#### RECORD EXCERPTS

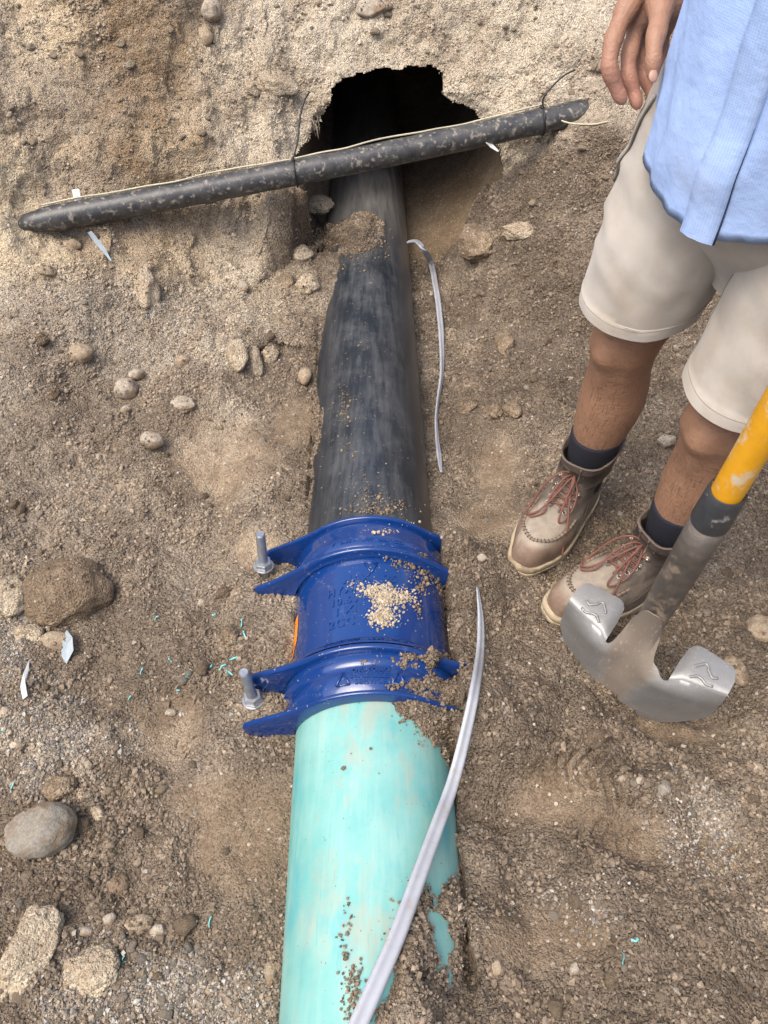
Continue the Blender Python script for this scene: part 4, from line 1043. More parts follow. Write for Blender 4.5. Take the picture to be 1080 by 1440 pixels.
# loose crumbs lying on the main and the coupling
def on_main(name, spots, label, colr, size):
    pos, nor = [], []
    for u, v, su, sv, n, R in spots:
        for _ in range(int(n * 1.7)):
            uu, vv = rng.normal(u, su), rng.normal(v, sv); p = cyl_hit(uu, vv, R)
            c = np.array([axis_x(p[1]), p[1], axis_z(p[1])]); nn = p - c; nn = nn / np.linalg.norm(nn)
            if nn[2] > .25: pos.append(p); nor.append(nn)
    pos, nor = np.array(pos), np.array(nor); n = len(pos)
    cc = np.array(colr)[rng.integers(0, len(colr), n)] * rng.uniform(.75, 1.15, size=(n, 1))
    scatter(name, pos, nor, np.minimum(size * .6 + rng.exponential(size * .6, n), size * 3), cc, icosa(), label, .2, .0004)
on_main('dry_crumbs', [(532, 832, 12, 5, 234, .166), (548, 840, 16, 8, 286, .166), (540, 852, 7, 14, 312, .166), (536, 868, 10, 5, 182, .166), (520, 828, 14, 4, 30, .166), (575, 838, 9, 5, 50, .166), (552, 872, 8, 5, 30, .166), (495, 822, 5, 3, 10, .166),
                       (540, 748, 10, 2, 25, .179), (570, 736, 8, 2, 12, .17)], 'dry yellowish soil crumbs spilled over the lettering of the coupling', [(.44, .36, .25), (.36, .29, .2), (.50, .43, .32)], .00135)
on_main('damp_crumbs', [(575, 790, 16, 5, 110, .167), (600, 808, 10, 8, 90, .167), (592, 826, 5, 4, 25, .167), (588, 858, 4, 5, 14, .167), (600, 930, 18, 4, 90, .174), (565, 926, 14, 3, 35, .174), (535, 925, 8, 3, 15, .174), (510, 930, 4, 3, 8, .174),
                        (585, 963, 14, 4, 70, .174), (560, 965, 9, 2, 20, .174), (582, 995, 10, 8, 80, .151), (565, 1010, 8, 6, 14, .151), (600, 1025, 10, 10, 70, .151), (535, 716, 24, 6, 130, .151), (520, 700, 20, 9, 50, .151), (484, 575, 4, 16, 40, .151), (500, 640, 30, 40, 30, .151),
                        (480, 560, 14, 40, 25, .151), (500, 350, 26, 12, 130, .151), (470, 372, 10, 12, 60, .151), (540, 340, 6, 16, 40, .151), (497, 1385, 10, 14, 50, .151), (500, 1420, 10, 12, 40, .151), (487, 1320, 6, 30, 25, .151), (590, 1270, 8, 14, 60, .151), (600, 1320, 6, 24, 50, .151),
                        (575, 1300, 12, 24, 60, .151), (490, 1100, 30, 80, 5, .151)], 'damp soil crumbs sprinkled over the pipes and the coupling', [(.21, .16, .105), (.27, .21, .145), (.16, .118, .075)], .0015)

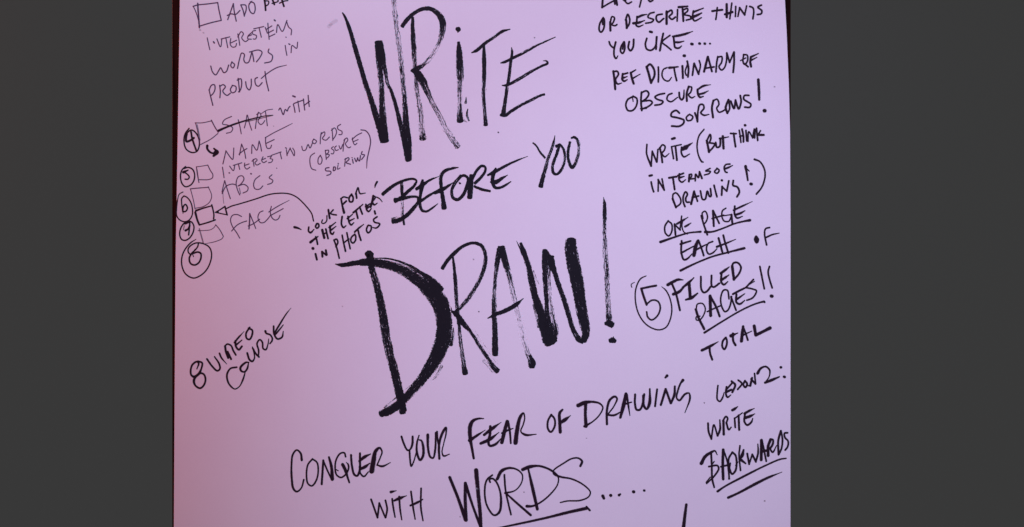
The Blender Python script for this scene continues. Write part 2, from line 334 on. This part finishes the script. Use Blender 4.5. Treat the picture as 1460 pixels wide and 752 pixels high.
# --- 8 VIDEO COURSE
a = R(260, 480); k = 'slanting marker word'
mark('large slanting marker numeral 8', a, 13, "130,290,8 146,240 130,225 92,250 75,300 80,345 105,360,17 145,335,17 172,280 176,235 140,222; W13 165,325 120,358,17 103,400,17 120,442 160,462 195,430 207,380 192,338 160,325", .96)
a = R(260, 430)
word('VIDEO', a, 13, "220,515,13 265,578 312,620 335,605 330,560 288,495,10; 332,465,13 350,505,12 397,560,5; W15 382,400 390,450 410,505; 382,400,10 400,382,12 435,395,12 455,440 478,478; W14 405,450 436,516; W14 475,352 478,400 505,432 532,402; 466,368 500,325 552,268,4; 482,388 532,346,8; W13 602,233 570,285 575,330 600,340 622,305 625,258 592,240", k, .96)
word('COURSE', a, 12, "486,588,12 430,600 400,650,13 405,710,13 430,755 470,783,9 510,760,8 545,690 562,630,8; W13 595,545,8 570,545 520,590,16 525,620,15 555,630,12 580,600,14 592,545,8; W14 580,462 600,520 625,536 645,505,10 635,440,8 626,408,8; W13 630,420 655,465 685,496; 680,496,9 682,440 668,375 692,342 715,365 722,420 745,432 765,385,9 772,335,6; 742,266,16 750,285,13 784,298,12 804,330 800,355 783,377,10; W13 816,222 820,290 850,335 890,320 902,268,7; 820,290,13 870,205,13 930,110,9 972,58,3; 835,292,12 870,250,11 902,210,7", k, .96)
# --- WRITE, big brush letters
a = R(480, 0)
letter('W', 'big black brush letter W of WRITE', a, "52,115,12 75,155,22 115,260,34 165,430,40 215,600,42,.04 260,752,45,.08 300,870,46,.05 360,1060,54 400,1180,66 425,1262,74; 370,378,62 378,480,64 390,650,50,.08 400,760,48,.22 405,900,50,.12 415,1090,62 430,1262,78; 386,375,50 405,480,54 435,640,36,.2 455,752,30,.3 485,810,28,.05 530,950,34,.05 570,1110,42,.05 610,1270,52 640,1435,56; 510,-30,50,.45 525,150,50,.5 550,350,52,.5 575,550,50,.45 595,752,46,.35 607,890,46,.3 620,1090,54,.05 640,1290,60 645,1430,52")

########

» REQUIRED WORK
Transcribe every record above exactly as written, leaving out any pictures.

» COMPLETED EXERCISE
Continue the Blender Python script for this scene: part 4, from line 1043. More parts follow. Write for Blender 4.5. Take the picture to be 1080 by 1440 pixels.
# loose crumbs lying on the main and the coupling
def on_main(name, spots, label, colr, size):
    pos, nor = [], []
    for u, v, su, sv, n, R in spots:
        for _ in range(int(n * 1.7)):
            uu, vv = rng.normal(u, su), rng.normal(v, sv); p = cyl_hit(uu, vv, R)
            c = np.array([axis_x(p[1]), p[1], axis_z(p[1])]); nn = p - c; nn = nn / np.linalg.norm(nn)
            if nn[2] > .25: pos.append(p); nor.append(nn)
    pos, nor = np.array(pos), np.array(nor); n = len(pos)
    cc = np.array(colr)[rng.integers(0, len(colr), n)] * rng.uniform(.75, 1.15, size=(n, 1))
    scatter(name, pos, nor, np.minimum(size * .6 + rng.exponential(size * .6, n), size * 3), cc, icosa(), label, .2, .0004)
on_main('dry_crumbs', [(532, 832, 12, 5, 234, .166), (548, 840, 16, 8, 286, .166), (540, 852, 7, 14, 312, .166), (536, 868, 10, 5, 182, .166), (520, 828, 14, 4, 30, .166), (575, 838, 9, 5, 50, .166), (552, 872, 8, 5, 30, .166), (495, 822, 5, 3, 10, .166),
                       (540, 748, 10, 2, 25, .179), (570, 736, 8, 2, 12, .17)], 'dry yellowish soil crumbs spilled over the lettering of the coupling', [(.44, .36, .25), (.36, .29, .2), (.50, .43, .32)], .00135)
on_main('damp_crumbs', [(575, 790, 16, 5, 110, .167), (600, 808, 10, 8, 90, .167), (592, 826, 5, 4, 25, .167), (588, 858, 4, 5, 14, .167), (600, 930, 18, 4, 90, .174), (565, 926, 14, 3, 35, .174), (535, 925, 8, 3, 15, .174), (510, 930, 4, 3, 8, .174),
                        (585, 963, 14, 4, 70, .174), (560, 965, 9, 2, 20, .174), (582, 995, 10, 8, 80, .151), (565, 1010, 8, 6, 14, .151), (600, 1025, 10, 10, 70, .151), (535, 716, 24, 6, 130, .151), (520, 700, 20, 9, 50, .151), (484, 575, 4, 16, 40, .151), (500, 640, 30, 40, 30, .151),
                        (480, 560, 14, 40, 25, .151), (500, 350, 26, 12, 130, .151), (470, 372, 10, 12, 60, .151), (540, 340, 6, 16, 40, .151), (497, 1385, 10, 14, 50, .151), (500, 1420, 10, 12, 40, .151), (487, 1320, 6, 30, 25, .151), (590, 1270, 8, 14, 60, .151), (600, 1320, 6, 24, 50, .151),
                        (575, 1300, 12, 24, 60, .151), (490, 1100, 30, 80, 5, .151)], 'damp soil crumbs sprinkled over the pipes and the coupling', [(.21, .16, .105), (.27, .21, .145), (.16, .118, .075)], .0015)

The Blender Python script for this scene continues. Write part 2, from line 334 on. This part finishes the script. Use Blender 4.5. Treat the picture as 1460 pixels wide and 752 pixels high.
# --- 8 VIDEO COURSE
a = R(260, 480); k = 'slanting marker word'
mark('large slanting marker numeral 8', a, 13, "130,290,8 146,240 130,225 92,250 75,300 80,345 105,360,17 145,335,17 172,280 176,235 140,222; W13 165,325 120,358,17 103,400,17 120,442 160,462 195,430 207,380 192,338 160,325", .96)
a = R(260, 430)
word('VIDEO', a, 13, "220,515,13 265,578 312,620 335,605 330,560 288,495,10; 332,465,13 350,505,12 397,560,5; W15 382,400 390,450 410,505; 382,400,10 400,382,12 435,395,12 455,440 478,478; W14 405,450 436,516; W14 475,352 478,400 505,432 532,402; 466,368 500,325 552,268,4; 482,388 532,346,8; W13 602,233 570,285 575,330 600,340 622,305 625,258 592,240", k, .96)
word('COURSE', a, 12, "486,588,12 430,600 400,650,13 405,710,13 430,755 470,783,9 510,760,8 545,690 562,630,8; W13 595,545,8 570,545 520,590,16 525,620,15 555,630,12 580,600,14 592,545,8; W14 580,462 600,520 625,536 645,505,10 635,440,8 626,408,8; W13 630,420 655,465 685,496; 680,496,9 682,440 668,375 692,342 715,365 722,420 745,432 765,385,9 772,335,6; 742,266,16 750,285,13 784,298,12 804,330 800,355 783,377,10; W13 816,222 820,290 850,335 890,320 902,268,7; 820,290,13 870,205,13 930,110,9 972,58,3; 835,292,12 870,250,11 902,210,7", k, .96)
# --- WRITE, big brush letters
a = R(480, 0)
letter('W', 'big black brush letter W of WRITE', a, "52,115,12 75,155,22 115,260,34 165,430,40 215,600,42,.04 260,752,45,.08 300,870,46,.05 360,1060,54 400,1180,66 425,1262,74; 370,378,62 378,480,64 390,650,50,.08 400,760,48,.22 405,900,50,.12 415,1090,62 430,1262,78; 386,375,50 405,480,54 435,640,36,.2 455,752,30,.3 485,810,28,.05 530,950,34,.05 570,1110,42,.05 610,1270,52 640,1435,56; 510,-30,50,.45 525,150,50,.5 550,350,52,.5 575,550,50,.45 595,752,46,.35 607,890,46,.3 620,1090,54,.05 640,1290,60 645,1430,52")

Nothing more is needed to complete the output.